Appreciate for many of these works there is no 'original' but I've always found this an interesting phenomenon.
Yes, and a cases in point is Schubert’s Trout Quintet that I bought in about 1969, a mono recording by members of Vienna octet with Walter Panhoffer (Ace of Clubs ACL32). (mono).I have tried dozens of versions since, trying to get something that sounds as good to me, but in stereo, to no avail - no other interpretation has matched it, so I still play that original (now ripped and streamed).
But with some otherr pieces I am quite happy to hear multiple interpretations!
Odd isn't it, I first heard this version of Mahler's Resurrection Symphony on a mate's cheap CD player in the late 80's and it blew me away (both the CD and the quality from a low end CD player, maybe a Yamaha, I forget exactly which).
Have listened to many versions since, and was expecting much from Simon Rattle's CBSO version but found it frankly boring.
This Rattle version btw not the later one.
Joe’s version or the Fabs.????
No doubt about this one: the Bauhaus version of ‘Ziggy Stardust’ smokes the original.
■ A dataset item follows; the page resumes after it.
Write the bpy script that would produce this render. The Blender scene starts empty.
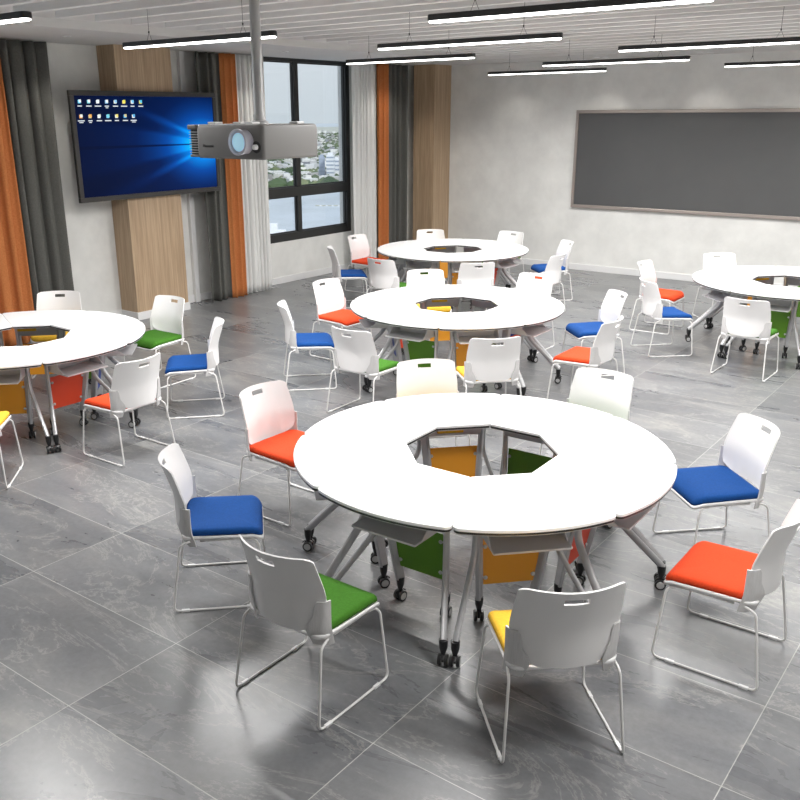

Heretical but true. Play very loud indeed.
In very close second place, Robert Wyatt’s version of ‘Shipbuilding’ (Elvis Costello).
Johnny Cash recorded a few, One from U2 (already mentioned by Bruce) and I See A Darkness from Bonnie Prince Billie aka Will Oldham and one I never thought possible: Bridge Over Troubled Water. The original from Simon and Garfunkel is a true classic, but Johnny Cash digs so much deeper into its meaning, that I am still speechless while listening to it.
Another good one is Satisfaction as recorded by Cat Power.
Innocent Bystander posted:
Anti-Nowhere League‘s version of Streets of London - takes Ralph McTell’s hauntingly moving song and thrusts the reality of life on the streets in your face.
Gosh, I didn’t have you down as an Anti Nowhere League fan! I loved that song back in the day. Didn’t it come with the wonderful So What, with a particularly memorable chorus?
I love Steely Dan, but like Rickie Lee Jones’s version of Showbiz Kids more than the original. It’s more stripped down, yet somehow more immediate, perhaps more spiteful.